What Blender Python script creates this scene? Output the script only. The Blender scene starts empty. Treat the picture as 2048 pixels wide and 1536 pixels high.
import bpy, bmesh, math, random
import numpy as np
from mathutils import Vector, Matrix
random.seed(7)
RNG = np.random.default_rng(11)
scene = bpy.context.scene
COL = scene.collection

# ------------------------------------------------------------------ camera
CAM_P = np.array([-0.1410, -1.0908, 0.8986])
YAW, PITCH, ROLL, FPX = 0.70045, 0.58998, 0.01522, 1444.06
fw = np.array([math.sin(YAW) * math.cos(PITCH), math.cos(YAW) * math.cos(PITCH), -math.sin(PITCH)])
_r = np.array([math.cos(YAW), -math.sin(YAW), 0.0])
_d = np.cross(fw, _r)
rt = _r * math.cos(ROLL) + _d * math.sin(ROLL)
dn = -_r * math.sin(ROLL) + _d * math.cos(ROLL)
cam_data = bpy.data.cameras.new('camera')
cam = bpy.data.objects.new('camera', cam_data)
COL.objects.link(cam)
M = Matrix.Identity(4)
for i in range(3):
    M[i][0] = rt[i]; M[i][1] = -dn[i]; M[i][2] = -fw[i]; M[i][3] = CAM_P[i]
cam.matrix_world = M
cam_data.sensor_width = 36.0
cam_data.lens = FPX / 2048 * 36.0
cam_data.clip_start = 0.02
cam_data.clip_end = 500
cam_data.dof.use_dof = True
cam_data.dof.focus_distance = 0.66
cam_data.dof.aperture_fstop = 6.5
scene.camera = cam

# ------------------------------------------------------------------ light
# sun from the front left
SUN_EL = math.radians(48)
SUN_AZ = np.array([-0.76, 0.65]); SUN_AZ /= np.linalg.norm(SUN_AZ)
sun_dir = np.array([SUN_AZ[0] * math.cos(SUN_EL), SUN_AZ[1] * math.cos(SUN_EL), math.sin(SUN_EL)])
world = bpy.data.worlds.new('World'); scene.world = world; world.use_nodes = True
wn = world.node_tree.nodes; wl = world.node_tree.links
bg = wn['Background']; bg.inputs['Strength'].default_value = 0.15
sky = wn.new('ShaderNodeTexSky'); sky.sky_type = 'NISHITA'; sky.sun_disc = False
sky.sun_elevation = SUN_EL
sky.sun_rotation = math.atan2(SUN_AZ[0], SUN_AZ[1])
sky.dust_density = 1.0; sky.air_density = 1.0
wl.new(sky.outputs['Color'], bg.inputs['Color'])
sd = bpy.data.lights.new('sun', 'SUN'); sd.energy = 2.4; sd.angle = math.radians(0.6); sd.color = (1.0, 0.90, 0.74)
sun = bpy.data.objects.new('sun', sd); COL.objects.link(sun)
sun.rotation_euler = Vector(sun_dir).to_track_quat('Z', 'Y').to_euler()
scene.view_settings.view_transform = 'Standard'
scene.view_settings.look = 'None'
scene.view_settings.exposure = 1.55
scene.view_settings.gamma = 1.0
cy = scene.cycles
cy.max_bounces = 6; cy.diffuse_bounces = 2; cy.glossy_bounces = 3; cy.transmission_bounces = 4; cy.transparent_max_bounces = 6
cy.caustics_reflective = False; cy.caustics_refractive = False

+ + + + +

• Exercise instructions: Return all the data exactly as given.

• Reply to the exercise:
What Blender Python script creates this scene? Output the script only. The Blender scene starts empty. Treat the picture as 2048 pixels wide and 1536 pixels high.
import bpy, bmesh, math, random
import numpy as np
from mathutils import Vector, Matrix
random.seed(7)
RNG = np.random.default_rng(11)
scene = bpy.context.scene
COL = scene.collection

# ------------------------------------------------------------------ camera
CAM_P = np.array([-0.1410, -1.0908, 0.8986])
YAW, PITCH, ROLL, FPX = 0.70045, 0.58998, 0.01522, 1444.06
fw = np.array([math.sin(YAW) * math.cos(PITCH), math.cos(YAW) * math.cos(PITCH), -math.sin(PITCH)])
_r = np.array([math.cos(YAW), -math.sin(YAW), 0.0])
_d = np.cross(fw, _r)
rt = _r * math.cos(ROLL) + _d * math.sin(ROLL)
dn = -_r * math.sin(ROLL) + _d * math.cos(ROLL)
cam_data = bpy.data.cameras.new('camera')
cam = bpy.data.objects.new('camera', cam_data)
COL.objects.link(cam)
M = Matrix.Identity(4)
for i in range(3):
    M[i][0] = rt[i]; M[i][1] = -dn[i]; M[i][2] = -fw[i]; M[i][3] = CAM_P[i]
cam.matrix_world = M
cam_data.sensor_width = 36.0
cam_data.lens = FPX / 2048 * 36.0
cam_data.clip_start = 0.02
cam_data.clip_end = 500
cam_data.dof.use_dof = True
cam_data.dof.focus_distance = 0.66
cam_data.dof.aperture_fstop = 6.5
scene.camera = cam

# ------------------------------------------------------------------ light
# sun from the front left
SUN_EL = math.radians(48)
SUN_AZ = np.array([-0.76, 0.65]); SUN_AZ /= np.linalg.norm(SUN_AZ)
sun_dir = np.array([SUN_AZ[0] * math.cos(SUN_EL), SUN_AZ[1] * math.cos(SUN_EL), math.sin(SUN_EL)])
world = bpy.data.worlds.new('World'); scene.world = world; world.use_nodes = True
wn = world.node_tree.nodes; wl = world.node_tree.links
bg = wn['Background']; bg.inputs['Strength'].default_value = 0.15
sky = wn.new('ShaderNodeTexSky'); sky.sky_type = 'NISHITA'; sky.sun_disc = False
sky.sun_elevation = SUN_EL
sky.sun_rotation = math.atan2(SUN_AZ[0], SUN_AZ[1])
sky.dust_density = 1.0; sky.air_density = 1.0
wl.new(sky.outputs['Color'], bg.inputs['Color'])
sd = bpy.data.lights.new('sun', 'SUN'); sd.energy = 2.4; sd.angle = math.radians(0.6); sd.color = (1.0, 0.90, 0.74)
sun = bpy.data.objects.new('sun', sd); COL.objects.link(sun)
sun.rotation_euler = Vector(sun_dir).to_track_quat('Z', 'Y').to_euler()
scene.view_settings.view_transform = 'Standard'
scene.view_settings.look = 'None'
scene.view_settings.exposure = 1.55
scene.view_settings.gamma = 1.0
cy = scene.cycles
cy.max_bounces = 6; cy.diffuse_bounces = 2; cy.glossy_bounces = 3; cy.transmission_bounces = 4; cy.transparent_max_bounces = 6
cy.caustics_reflective = False; cy.caustics_refractive = False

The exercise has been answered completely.